I'm building this rig soon, like in a week or two. I just wanted to know if you guys have suggestions for lowering the price a little bit. Is there anything i could change? Thanks in advance!
Not a bad build. But you may want to look into the 4690k part and some better cooling if you want to overclock. Take a look at the R9 290. It is faster than the 780 9/10, has more VRAM (Important for high resolution gaming) and is cheaper.
Thanks, I was looking at the XFX 290 for 369.99, would that be a viable option?
I doubt, that the 4690k can really use the full potential of either the 780 or the 290 ....
Don't know why this rig seems so pricey ... but better and quieter cooling would really be a good thing (I personally love Noctua, be quiet! and the Thermalright silver arrow, which actually has the best price/performance ratio when it comes to overclocking).
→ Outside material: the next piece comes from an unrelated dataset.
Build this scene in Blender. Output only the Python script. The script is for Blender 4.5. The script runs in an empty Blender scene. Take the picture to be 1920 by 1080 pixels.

And, as I'm an advocat of MOAR Cores, I think that you should at least get an i7 4770k ... expecially if the extra-price would just come down to about 7% of the full rig.
Just think about it.
For the fans, I would go with some Fractal R2s and get a fan controller... it's cheaper and gets you a little bit more silence than the corsairs in my opinion.
EDIT:
I just screwed up ... haven't seen that the corsair fans come in dual-pack ... At my place these fans are about 27€ in the double-pack, which is about 40$ ....
Man, I wish I could get my rig parts as cheap as you can XD
You doubt that the 4690k can really use the full potential of either of those cards? So you are saying it will bottleneck them?
Well, the 4690k is a Devil's Canyon Haswell Refresh of the 4670k. The 4670k is an incredibly powerful and good CPU. It won't bottleneck any modern GPU or multiGPU setup and considering the 4690k is both faster and OCs better than the 4670k, I doubt it will have any problem with either of those cards or two of them for that matter.
Advocate of MOAR cores? Well why did you recommend the 4770k? It is a quad core just like the 4670/4790k. No more cores. It does have HT which makes it appear to have more cores but they are just virtual. Hyperthreading IS NOT more cores. Considering HT is pretty much pointless in games and usually the 4770k benchmarks no faster than the i5 in games it is dumb to recommend it.
Here is what I would build:
http://pcpartpicker.com/p/fyKQf7
I changed the CPU to the 4690k. It is a tiny bit faster than the 4670k and apparently OCs better. That being said if you can get that 4670k for $190 like oyu have in your build get that. It will be just as fast and is a much better deal.
I changed the heatsink. The Noctua one I selected is much quieter and will allow you to OC that CPU higher than the 212 Evo will let you.
Changed the motherboard to an Asus one. I like their features and I prefer Asus to Gigabyte.
Changed the RAM. Found some slightly cheaper. Really RAM is RAM go with the cheapest.
Kept your storage.
Changed the GPU to a Sapphire R9 290 Tri-X. This card is both cheaper and faster than the 780. It has more RAM which can really come in handy at higher resolutions and when running with high res textures. The Tri-X cooler is very good and will allow you to OC the card to gain more speed.
Dropped the wattage of the PSU. You don't need that much juice. that being said the 750W is only a little more so that is up to you.
Ditched the optical drive. You don't need it.
Ditched the extra case fans. You don't need those either.
lol 4670k and 4690k will handle 2 R9 290s or 2 780tis just fine.
If you go with 3, then maybe you might wanna start looking to an i7. DerKrieger is right with the i7 though, it's pretty much the addition of hyperthreading. It is indeed still a 4 core CPU.
As long as it is not the stock AMD cooler with the little blower fan, it should be ok.
Sorry, but I don't really think so ....
the i7 may be a 4 core, thats correct, but HT is still adding around 23-35% performance to these 4 cores ... besides being able to work double the threads of an i5 per clock.
also ... I still don't really understand, why anyone would go as half ass as an i5 on a gaming rig .... I mean ... every i5 is a solid quad core .... nothing more, nothing less.
And like I said, I don't think that in 2 years from now, any demanding application will properly run with less than 6 threads (by demanding I mean graphic-intensive applications and calculation-intensive applications ... maybe even games) ....
So sorry, I just can't recommend an I5 on a rig that someone invests more than 700$ or 500€ of his hard earned money,,,,
So ... If I'm really determined to spend exactly THAT amount of money on my processor that an i5 costs .... I guess I'd just rather go amd than intel... especially for real work
(I know, sounds kinda strange, but actually the amd is way faster that the intel for what I'm doing - and at a lower price).
Please don't take my opinion as some godsend Law i fabricated out of my sick head .... it's only MY opinion .... but still my opinion.